What is being asked.
Can the data below be set down again exactly, line for line?

++++ Dataset records ++++

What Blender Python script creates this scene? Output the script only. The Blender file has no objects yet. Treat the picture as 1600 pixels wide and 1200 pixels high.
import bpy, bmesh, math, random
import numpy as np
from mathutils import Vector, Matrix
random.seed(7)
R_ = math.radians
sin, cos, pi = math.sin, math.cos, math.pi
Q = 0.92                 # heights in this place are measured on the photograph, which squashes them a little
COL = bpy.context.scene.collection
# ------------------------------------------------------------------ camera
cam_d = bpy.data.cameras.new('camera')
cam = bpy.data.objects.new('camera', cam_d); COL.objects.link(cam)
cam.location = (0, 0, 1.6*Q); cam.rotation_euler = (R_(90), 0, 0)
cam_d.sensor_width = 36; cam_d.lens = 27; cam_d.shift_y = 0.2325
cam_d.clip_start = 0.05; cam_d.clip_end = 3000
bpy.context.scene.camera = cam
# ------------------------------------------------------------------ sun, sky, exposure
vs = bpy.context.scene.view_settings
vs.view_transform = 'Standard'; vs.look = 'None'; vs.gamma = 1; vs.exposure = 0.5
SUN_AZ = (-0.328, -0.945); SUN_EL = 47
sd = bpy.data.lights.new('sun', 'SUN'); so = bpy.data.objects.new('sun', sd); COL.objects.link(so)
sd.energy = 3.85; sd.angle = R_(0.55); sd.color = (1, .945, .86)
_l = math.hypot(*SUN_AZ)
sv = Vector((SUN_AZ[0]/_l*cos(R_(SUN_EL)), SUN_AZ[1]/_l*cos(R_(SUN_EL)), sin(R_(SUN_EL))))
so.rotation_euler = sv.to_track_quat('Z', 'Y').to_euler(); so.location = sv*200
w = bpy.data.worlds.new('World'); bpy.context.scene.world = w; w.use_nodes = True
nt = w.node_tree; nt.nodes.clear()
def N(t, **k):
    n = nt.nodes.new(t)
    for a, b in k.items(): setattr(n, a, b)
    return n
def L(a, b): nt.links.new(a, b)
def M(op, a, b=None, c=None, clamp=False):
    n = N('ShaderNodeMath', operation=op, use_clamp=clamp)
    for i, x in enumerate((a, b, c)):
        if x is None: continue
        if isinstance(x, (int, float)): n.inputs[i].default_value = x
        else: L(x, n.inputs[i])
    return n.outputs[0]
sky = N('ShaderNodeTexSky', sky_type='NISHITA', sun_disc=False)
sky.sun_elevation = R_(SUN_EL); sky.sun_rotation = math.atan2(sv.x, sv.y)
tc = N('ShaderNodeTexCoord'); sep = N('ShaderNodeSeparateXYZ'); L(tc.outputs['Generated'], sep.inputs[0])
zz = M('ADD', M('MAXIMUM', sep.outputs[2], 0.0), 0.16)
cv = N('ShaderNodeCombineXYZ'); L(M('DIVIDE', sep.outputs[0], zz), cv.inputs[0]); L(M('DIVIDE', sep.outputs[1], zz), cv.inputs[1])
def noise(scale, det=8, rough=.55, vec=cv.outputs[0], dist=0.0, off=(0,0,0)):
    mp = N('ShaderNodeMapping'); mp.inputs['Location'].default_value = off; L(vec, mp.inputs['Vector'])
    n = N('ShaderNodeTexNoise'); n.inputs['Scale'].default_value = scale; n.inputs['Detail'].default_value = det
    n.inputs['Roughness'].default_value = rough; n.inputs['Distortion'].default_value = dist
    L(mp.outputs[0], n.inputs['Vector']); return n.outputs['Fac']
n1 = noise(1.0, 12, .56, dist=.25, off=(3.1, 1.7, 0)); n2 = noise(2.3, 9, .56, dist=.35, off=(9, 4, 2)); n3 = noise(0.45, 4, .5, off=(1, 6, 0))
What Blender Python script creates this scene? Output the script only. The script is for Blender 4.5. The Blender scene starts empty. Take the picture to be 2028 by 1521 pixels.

++++

Task output.
What Blender Python script creates this scene? Output the script only. The Blender file has no objects yet. Treat the picture as 1600 pixels wide and 1200 pixels high.
import bpy, bmesh, math, random
import numpy as np
from mathutils import Vector, Matrix
random.seed(7)
R_ = math.radians
sin, cos, pi = math.sin, math.cos, math.pi
Q = 0.92                 # heights in this place are measured on the photograph, which squashes them a little
COL = bpy.context.scene.collection
# ------------------------------------------------------------------ camera
cam_d = bpy.data.cameras.new('camera')
cam = bpy.data.objects.new('camera', cam_d); COL.objects.link(cam)
cam.location = (0, 0, 1.6*Q); cam.rotation_euler = (R_(90), 0, 0)
cam_d.sensor_width = 36; cam_d.lens = 27; cam_d.shift_y = 0.2325
cam_d.clip_start = 0.05; cam_d.clip_end = 3000
bpy.context.scene.camera = cam
# ------------------------------------------------------------------ sun, sky, exposure
vs = bpy.context.scene.view_settings
vs.view_transform = 'Standard'; vs.look = 'None'; vs.gamma = 1; vs.exposure = 0.5
SUN_AZ = (-0.328, -0.945); SUN_EL = 47
sd = bpy.data.lights.new('sun', 'SUN'); so = bpy.data.objects.new('sun', sd); COL.objects.link(so)
sd.energy = 3.85; sd.angle = R_(0.55); sd.color = (1, .945, .86)
_l = math.hypot(*SUN_AZ)
sv = Vector((SUN_AZ[0]/_l*cos(R_(SUN_EL)), SUN_AZ[1]/_l*cos(R_(SUN_EL)), sin(R_(SUN_EL))))
so.rotation_euler = sv.to_track_quat('Z', 'Y').to_euler(); so.location = sv*200
w = bpy.data.worlds.new('World'); bpy.context.scene.world = w; w.use_nodes = True
nt = w.node_tree; nt.nodes.clear()
def N(t, **k):
    n = nt.nodes.new(t)
    for a, b in k.items(): setattr(n, a, b)
    return n
def L(a, b): nt.links.new(a, b)
def M(op, a, b=None, c=None, clamp=False):
    n = N('ShaderNodeMath', operation=op, use_clamp=clamp)
    for i, x in enumerate((a, b, c)):
        if x is None: continue
        if isinstance(x, (int, float)): n.inputs[i].default_value = x
        else: L(x, n.inputs[i])
    return n.outputs[0]
sky = N('ShaderNodeTexSky', sky_type='NISHITA', sun_disc=False)
sky.sun_elevation = R_(SUN_EL); sky.sun_rotation = math.atan2(sv.x, sv.y)
tc = N('ShaderNodeTexCoord'); sep = N('ShaderNodeSeparateXYZ'); L(tc.outputs['Generated'], sep.inputs[0])
zz = M('ADD', M('MAXIMUM', sep.outputs[2], 0.0), 0.16)
cv = N('ShaderNodeCombineXYZ'); L(M('DIVIDE', sep.outputs[0], zz), cv.inputs[0]); L(M('DIVIDE', sep.outputs[1], zz), cv.inputs[1])
def noise(scale, det=8, rough=.55, vec=cv.outputs[0], dist=0.0, off=(0,0,0)):
    mp = N('ShaderNodeMapping'); mp.inputs['Location'].default_value = off; L(vec, mp.inputs['Vector'])
    n = N('ShaderNodeTexNoise'); n.inputs['Scale'].default_value = scale; n.inputs['Detail'].default_value = det
    n.inputs['Roughness'].default_value = rough; n.inputs['Distortion'].default_value = dist
    L(mp.outputs[0], n.inputs['Vector']); return n.outputs['Fac']
n1 = noise(1.0, 12, .56, dist=.25, off=(3.1, 1.7, 0)); n2 = noise(2.3, 9, .56, dist=.35, off=(9, 4, 2)); n3 = noise(0.45, 4, .5, off=(1, 6, 0))
What Blender Python script creates this scene? Output the script only. The script is for Blender 4.5. The Blender scene starts empty. Take the picture to be 2028 by 1521 pixels.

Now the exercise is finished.